FOLDA, which runs this year from June 10 to 13, divides its “shows” into three categories: Alpha (performances in their earliest stages), Beta (performances ready for public testing) and Go (performances ready for release).
I’m curious to tune in for the Alpha live streams of an intriguing new performance called Haven, created by Murdoch Schon and Angelica Schwartz. On Friday, two strangers will share a meal online and ask questions to each other delivered to them in envelopes; then, on Saturday, two actors will attempt to recreate the previous night’s dinner conversation as the verbatim transcript is fed to them through earpieces.
A major live-streamed event presented this year by FOLDA is Thursday’s talk Field Notes from the Future, with Alanna Mitchell, the Canadian journalist behind the internationally acclaimed Sea Sick. This online follow-up to that show about climate change is being co-produced by The Theatre Centre with the PuSh Festival and Luminato Festival Toronto (which is also holding an online edition this week).

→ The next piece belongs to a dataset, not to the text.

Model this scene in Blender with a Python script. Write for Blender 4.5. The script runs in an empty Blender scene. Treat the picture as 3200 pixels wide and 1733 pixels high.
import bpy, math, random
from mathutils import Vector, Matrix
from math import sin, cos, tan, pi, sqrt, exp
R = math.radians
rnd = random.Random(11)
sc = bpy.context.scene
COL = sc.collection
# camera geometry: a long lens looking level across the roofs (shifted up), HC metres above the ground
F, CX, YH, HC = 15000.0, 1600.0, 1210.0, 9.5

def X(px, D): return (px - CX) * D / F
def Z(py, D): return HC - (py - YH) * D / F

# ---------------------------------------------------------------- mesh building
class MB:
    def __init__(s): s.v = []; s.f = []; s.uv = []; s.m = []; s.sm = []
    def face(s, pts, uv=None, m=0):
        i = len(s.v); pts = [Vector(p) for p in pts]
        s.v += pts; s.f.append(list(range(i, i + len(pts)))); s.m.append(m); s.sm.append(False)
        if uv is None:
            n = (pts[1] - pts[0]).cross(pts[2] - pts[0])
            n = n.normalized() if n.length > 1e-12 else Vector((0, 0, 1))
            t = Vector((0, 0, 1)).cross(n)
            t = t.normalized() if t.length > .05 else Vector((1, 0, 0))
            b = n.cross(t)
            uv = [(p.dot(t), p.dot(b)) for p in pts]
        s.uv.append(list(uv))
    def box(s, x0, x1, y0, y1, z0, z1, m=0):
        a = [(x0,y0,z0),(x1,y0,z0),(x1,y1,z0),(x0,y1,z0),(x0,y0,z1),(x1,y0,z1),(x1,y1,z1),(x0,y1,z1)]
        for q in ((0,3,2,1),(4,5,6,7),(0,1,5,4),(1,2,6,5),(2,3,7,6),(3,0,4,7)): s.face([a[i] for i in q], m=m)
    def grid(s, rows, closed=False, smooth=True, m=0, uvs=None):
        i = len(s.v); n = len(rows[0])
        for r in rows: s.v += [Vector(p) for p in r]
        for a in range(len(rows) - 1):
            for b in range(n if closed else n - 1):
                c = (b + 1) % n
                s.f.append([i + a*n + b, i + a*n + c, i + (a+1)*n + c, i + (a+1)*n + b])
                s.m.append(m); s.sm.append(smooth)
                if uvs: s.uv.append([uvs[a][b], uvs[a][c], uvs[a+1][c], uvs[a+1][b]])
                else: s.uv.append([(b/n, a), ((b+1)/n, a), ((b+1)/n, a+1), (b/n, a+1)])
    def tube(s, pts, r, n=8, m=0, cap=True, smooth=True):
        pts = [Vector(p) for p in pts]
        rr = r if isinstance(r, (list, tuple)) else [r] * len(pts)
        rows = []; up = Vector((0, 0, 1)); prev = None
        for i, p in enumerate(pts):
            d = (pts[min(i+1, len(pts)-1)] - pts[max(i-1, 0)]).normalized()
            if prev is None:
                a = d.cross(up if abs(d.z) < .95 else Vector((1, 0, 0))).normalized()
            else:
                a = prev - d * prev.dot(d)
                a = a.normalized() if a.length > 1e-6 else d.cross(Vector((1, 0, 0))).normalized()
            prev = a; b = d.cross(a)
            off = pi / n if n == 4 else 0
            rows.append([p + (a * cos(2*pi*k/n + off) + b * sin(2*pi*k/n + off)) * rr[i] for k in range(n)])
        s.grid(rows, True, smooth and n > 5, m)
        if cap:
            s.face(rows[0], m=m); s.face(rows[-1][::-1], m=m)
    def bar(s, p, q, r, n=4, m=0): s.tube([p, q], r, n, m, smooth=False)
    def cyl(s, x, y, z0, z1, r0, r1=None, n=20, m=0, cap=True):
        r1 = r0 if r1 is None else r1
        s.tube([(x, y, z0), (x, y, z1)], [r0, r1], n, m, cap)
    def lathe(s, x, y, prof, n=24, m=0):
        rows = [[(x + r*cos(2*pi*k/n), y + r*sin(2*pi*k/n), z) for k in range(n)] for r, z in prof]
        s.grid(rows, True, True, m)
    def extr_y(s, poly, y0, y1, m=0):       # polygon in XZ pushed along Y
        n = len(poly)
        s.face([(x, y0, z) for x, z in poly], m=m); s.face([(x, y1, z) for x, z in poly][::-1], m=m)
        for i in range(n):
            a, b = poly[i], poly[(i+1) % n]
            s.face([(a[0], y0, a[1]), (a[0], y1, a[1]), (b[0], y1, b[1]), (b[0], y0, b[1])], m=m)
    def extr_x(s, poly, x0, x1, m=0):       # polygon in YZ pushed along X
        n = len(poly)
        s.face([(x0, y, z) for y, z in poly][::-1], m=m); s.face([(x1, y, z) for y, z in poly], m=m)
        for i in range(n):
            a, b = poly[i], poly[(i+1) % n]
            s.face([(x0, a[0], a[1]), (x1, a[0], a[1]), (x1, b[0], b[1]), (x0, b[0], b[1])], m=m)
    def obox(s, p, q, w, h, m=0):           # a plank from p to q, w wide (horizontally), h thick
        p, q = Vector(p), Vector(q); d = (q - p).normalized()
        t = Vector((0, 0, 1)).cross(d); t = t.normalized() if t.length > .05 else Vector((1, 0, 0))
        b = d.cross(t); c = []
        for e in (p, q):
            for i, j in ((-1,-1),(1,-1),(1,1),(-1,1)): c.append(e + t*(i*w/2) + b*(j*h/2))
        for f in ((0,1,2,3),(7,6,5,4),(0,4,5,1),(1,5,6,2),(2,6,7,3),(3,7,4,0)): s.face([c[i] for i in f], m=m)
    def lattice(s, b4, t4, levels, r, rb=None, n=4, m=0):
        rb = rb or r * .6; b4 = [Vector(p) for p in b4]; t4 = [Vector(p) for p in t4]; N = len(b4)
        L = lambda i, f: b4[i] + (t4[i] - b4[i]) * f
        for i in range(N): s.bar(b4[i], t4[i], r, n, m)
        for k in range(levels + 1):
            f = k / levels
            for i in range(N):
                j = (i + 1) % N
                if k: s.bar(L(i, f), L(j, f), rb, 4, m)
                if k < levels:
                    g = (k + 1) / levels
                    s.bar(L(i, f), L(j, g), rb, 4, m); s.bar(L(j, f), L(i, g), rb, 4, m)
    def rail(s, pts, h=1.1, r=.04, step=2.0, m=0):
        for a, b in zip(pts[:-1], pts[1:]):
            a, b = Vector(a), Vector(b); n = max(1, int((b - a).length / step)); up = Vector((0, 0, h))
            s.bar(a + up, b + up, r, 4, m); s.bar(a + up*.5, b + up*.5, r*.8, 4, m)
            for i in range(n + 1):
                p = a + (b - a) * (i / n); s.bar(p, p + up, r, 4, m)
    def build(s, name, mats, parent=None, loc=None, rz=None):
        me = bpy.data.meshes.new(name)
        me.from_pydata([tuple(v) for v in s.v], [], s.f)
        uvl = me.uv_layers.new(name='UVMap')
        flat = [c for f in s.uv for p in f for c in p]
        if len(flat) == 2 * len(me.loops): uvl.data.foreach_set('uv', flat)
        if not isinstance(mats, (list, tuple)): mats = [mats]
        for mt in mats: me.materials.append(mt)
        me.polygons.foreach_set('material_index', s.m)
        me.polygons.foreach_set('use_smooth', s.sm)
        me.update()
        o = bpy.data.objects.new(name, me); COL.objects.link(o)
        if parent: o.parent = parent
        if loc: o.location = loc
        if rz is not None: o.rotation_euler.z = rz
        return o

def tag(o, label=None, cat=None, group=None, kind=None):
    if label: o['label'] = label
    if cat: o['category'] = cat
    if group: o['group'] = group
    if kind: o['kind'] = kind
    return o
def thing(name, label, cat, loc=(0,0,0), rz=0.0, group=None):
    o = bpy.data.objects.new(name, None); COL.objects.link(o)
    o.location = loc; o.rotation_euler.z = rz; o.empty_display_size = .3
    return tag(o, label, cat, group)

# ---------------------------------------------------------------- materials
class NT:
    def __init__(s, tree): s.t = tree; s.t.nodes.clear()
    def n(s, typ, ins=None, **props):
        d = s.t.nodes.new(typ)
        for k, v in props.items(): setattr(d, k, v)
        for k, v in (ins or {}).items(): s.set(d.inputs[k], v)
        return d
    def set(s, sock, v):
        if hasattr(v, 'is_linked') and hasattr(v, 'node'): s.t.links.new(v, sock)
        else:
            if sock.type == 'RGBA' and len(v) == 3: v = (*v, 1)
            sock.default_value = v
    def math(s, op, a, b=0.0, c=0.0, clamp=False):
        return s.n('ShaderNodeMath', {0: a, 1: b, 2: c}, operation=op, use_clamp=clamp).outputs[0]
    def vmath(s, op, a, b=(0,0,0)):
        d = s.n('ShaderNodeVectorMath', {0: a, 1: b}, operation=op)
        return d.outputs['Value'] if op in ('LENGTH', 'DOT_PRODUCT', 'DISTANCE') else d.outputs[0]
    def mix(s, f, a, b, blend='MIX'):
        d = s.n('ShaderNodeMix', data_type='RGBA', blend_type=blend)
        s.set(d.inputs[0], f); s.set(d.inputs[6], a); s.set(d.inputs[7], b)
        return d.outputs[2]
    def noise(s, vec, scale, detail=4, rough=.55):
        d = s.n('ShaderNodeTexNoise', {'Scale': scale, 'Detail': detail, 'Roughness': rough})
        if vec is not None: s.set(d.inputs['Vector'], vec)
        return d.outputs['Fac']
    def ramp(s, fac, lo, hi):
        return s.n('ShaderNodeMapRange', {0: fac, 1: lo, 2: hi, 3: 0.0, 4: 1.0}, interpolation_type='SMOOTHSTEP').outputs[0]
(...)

Ghost River Theatre, an innovative theatre company based in Calgary, has partnered with Vertigo Theatre for a online remount of Eric Rose, Matthew Waddell and David van Belle’s audio adaptation of the Ray Bradbury short story Tomorrow’s Child this week.
I reviewed it in 2016 when it was at Toronto’s SummerWorks Festival, played for a blindfolded audience in a room full of speakers. The show should translate well to an at-home experience. Tickets are on sale here.

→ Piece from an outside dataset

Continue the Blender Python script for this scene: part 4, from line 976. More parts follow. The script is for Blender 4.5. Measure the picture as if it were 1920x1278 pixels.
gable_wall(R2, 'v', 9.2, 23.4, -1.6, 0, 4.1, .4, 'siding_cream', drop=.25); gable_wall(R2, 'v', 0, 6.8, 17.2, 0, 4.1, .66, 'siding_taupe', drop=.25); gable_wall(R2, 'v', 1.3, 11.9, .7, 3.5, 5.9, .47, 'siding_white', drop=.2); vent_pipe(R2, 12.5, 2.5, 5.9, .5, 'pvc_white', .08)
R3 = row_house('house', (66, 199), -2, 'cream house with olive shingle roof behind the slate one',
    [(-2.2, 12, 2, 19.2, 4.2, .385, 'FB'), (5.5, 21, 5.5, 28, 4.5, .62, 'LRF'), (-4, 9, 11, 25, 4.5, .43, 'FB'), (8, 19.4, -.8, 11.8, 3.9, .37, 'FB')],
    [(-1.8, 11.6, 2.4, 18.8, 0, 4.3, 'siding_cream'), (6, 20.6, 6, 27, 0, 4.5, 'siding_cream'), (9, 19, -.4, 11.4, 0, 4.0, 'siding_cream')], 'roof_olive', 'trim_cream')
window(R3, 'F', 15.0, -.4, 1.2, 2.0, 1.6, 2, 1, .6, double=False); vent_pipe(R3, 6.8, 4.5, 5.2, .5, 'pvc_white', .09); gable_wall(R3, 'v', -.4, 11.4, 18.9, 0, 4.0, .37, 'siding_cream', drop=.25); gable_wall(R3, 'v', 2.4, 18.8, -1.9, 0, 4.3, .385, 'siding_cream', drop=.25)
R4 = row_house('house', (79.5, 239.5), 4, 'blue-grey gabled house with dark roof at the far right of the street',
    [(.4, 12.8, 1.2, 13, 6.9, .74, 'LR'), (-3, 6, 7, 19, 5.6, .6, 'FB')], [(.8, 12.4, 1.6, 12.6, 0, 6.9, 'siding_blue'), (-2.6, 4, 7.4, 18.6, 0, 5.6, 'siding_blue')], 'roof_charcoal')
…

New Vintage Theatre, a company based in Kelowna, B.C., is also selling tickets this week to a brand-new “production” of Elise Forier Edie’s The Pink Unicorn, a solo show about a Texas widow whose child tells her one day, “I am not all girl; I am a boy, too.” Kelowna actor Kendra Hesketh’s performance was filmed outside by members of the local independent filmmaking community – and “performances” are followed by a live-streamed conversation with the artists.
New Vintage has already sold tickets to audience members in Germany, Taiwan, Calgary, Toronto, Vancouver and New Zealand – but if you’re tuning in from Kelowna, you can get wine and cinnamon buns delivered to drink and eat while you watch.